State aid: Commission approves Italian tax measures for maritime transport

The European Commission has approved under EU State aid rules the prolongation until end 2023 of various Italian support measures for maritime transport under Italy’s “International Registry” scheme. The scheme encourages shipping companies to register their ships in Europe and so ensure higher social, environmental and safety standards.

Italy has also committed to a number of changes to its scheme to avoid undue competition distortion as well as to prevent any discrimination between shipping companies and registries of different European Economic Area (EEA) States.

Under the “International Registry” scheme, shipping companies are granted a corporate tax reduction and other benefits.

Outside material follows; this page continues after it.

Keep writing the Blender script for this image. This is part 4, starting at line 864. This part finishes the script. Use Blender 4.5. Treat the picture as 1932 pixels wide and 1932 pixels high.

Following the changes to which Italy has committed, the special corporate tax reduction for shipping companies will be applied to a shipping company’s:

  • core revenues from shipping activities, such as cargo and passenger transport;
  • certain ancillary revenues that are closely connected to shipping activities (capped at a maximum of 50% of a ship’s operating revenues);
  • revenues from towage and dredging, subject to certain conditions; and
  • bareboat charter-out and time and/or voyage charter-in activities, subject to a number of conditions.

The Italian measure, as amended and approved today, requires that if a shipping company wants to benefit from the “International Registry” regime, at least a large part of its fleet flies the flag of an EU or EEA State.

In this respect, the Italian authorities have committed to extend the benefits of the scheme to all eligible ships that fly an EEA flag. This will prevent any discrimination between shipping companies and registries of different EEA States and preserve internal market rules on freedom of establishment.

The Commission assessed the amended measures under EU State aid rules, in particular its Guidelines on State aid to maritime transport. It concluded that, in light of commitments to which Italy will have to comply within seven months from the adoption of the Commission decision, the Italian scheme is in line with EU State aid rules.

In particular, the scheme will contribute to the competitiveness of the EU maritime transport sector and encourage ship registration in Europe, while at the same time preserving Europe’s high social, environmental and safety standards and ensuring a level playing field.

On this basis, the Commission approved the Italian scheme and its prolongation until 2023 under EU State aid rules.


To address the risk of flagging out and relocation of shipping companies to low-tax countries outside of the EU, the Commission’s 2004 Guidelines on State aid to maritime transport allow Member States to adopt measures that improve the fiscal climate for shipping companies. Only companies that are active in maritime transport (defined as the transport of goods and persons by sea) are eligible for measures under the Maritime Guidelines.

The most prominent of such measures is tonnage tax, whereby shipping companies can apply to be taxed based on a notional profit or the tonnage they operate, instead of being taxed under the normal corporate tax system. This can reduce the overall level of taxes paid and increase their predictability for the companies. Under seafarer schemes, labour costs (i.e. income tax and social security contributions) for seafarers employed on board vessels flying the flag of EU or European Economic Area (EEA) Member State may be partly or totally reduced.

In its application of the Maritime Guidelines, the Commission is determined to ensure consistency and equal treatment of shipping companies throughout the EU whilst at the same time making sure that any beneficial tonnage tax and seafarer schemes do not contravene internal market rules. The Commission ensures in particular that there is no spill-over of the favourable tax treatment of shipping companies into other sectors unrelated to maritime transport, that there is no discrimination against other EU or EEA State registries and that the aid does not exceed the ceiling set out in the Maritime Guidelines.

The Commission’s most recent decisions concern the Estonian tonnage tax and seafarer scheme (Case SA.53469), the prolongation of the Cyprus tonnage tax and seafarer scheme (Case SA.51809), the prolongation of the Danish seafarer scheme (Case SA.52069), and the extension of the Belgian seafarer scheme (Case SA.56475).

The non-confidential version of the decision will be published under the case numbers SA.48260 in the State aid register on the Commission’s competition website once any confidentiality issues have been resolved. The State Aid Weekly e-News lists new publications of state aid decisions on the internet and in the EU Official Journal.